Mr Cummings denied playing the game but said he had touched some of the backgammon pieces.
He did, however, admit sending a prisoner to check Mr Calvert’s cell, after another inmate spotted the emergency light was on. It is not known exactly when Mr Calvert pressed his emergency buzzer. The inquest was told the emergency alarm had been taped down and muted for months after officers found it “annoying”.
Calls for assistance, the jury was told, were often abused by inmates, who treated it as “room service” asking for late-night toilet paper, sugar and cigarettes.
Instead of being answered by guards, they were answered by “trusted” inmates.
Crucially, details of Mr Calvert’s self-harming from his previous sentence at Pentonville were never provided when he was admitted.

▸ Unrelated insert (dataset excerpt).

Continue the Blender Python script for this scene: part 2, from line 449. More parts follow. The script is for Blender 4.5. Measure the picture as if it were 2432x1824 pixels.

Former inmate Fred Leer, who had become friends with Mr Calvert, said: “Many officers couldn’t be bothered to answer every alarm so we inmates would do it.”
Mr Calvert’s mother, Gwen, said: “My son’s death left me and the family heartbroken.
“The pain doesn’t ease as time passes.
“He was in a vulnerable state with a history of suicide attempts and wasn’t given the care he was owed.
“The evidence showed a number of appalling failures by Pentonville and its staff which lead to my son’s death. The officer ignored his cell alarm for 25 to 30 minutes while he played backgammon.
“Had someone got to him in three to four minutes, he may not have died.
“The jury found some systematic failings on the part of the prison service but I was disappointed they weren’t given the opportunity to say whether my son’s death was contributed to by neglect on the part of the prison system.”
A Prison Service spokesman said: “The recent inquest into the tragic death of Paul Calvert highlights and reiterates the duty of care we have for all prisoners at HMP Pentonville. We wish to express our sincere condolences to the family and friends of Paul Calvert at the end of what’s been an emotional and difficult period.
We have fully accepted the Ombudsman’s recommendations and have worked hard to ensure we’ve dealt with the issues that were raised.
“We recognise we need to learn lessons from this terrible tragedy. Our current practices and systems have a proven record. We have not had a self-inflicted death at Pentonville for over 18-months. We do, however recognise that we must continue to deliver full support and care to our prisoners and are continually learning and developing new systems to ensure the safety of those who we keep in our care.” The Crown Prosecution Service has investigated the case but will not be initiating criminal proceedings.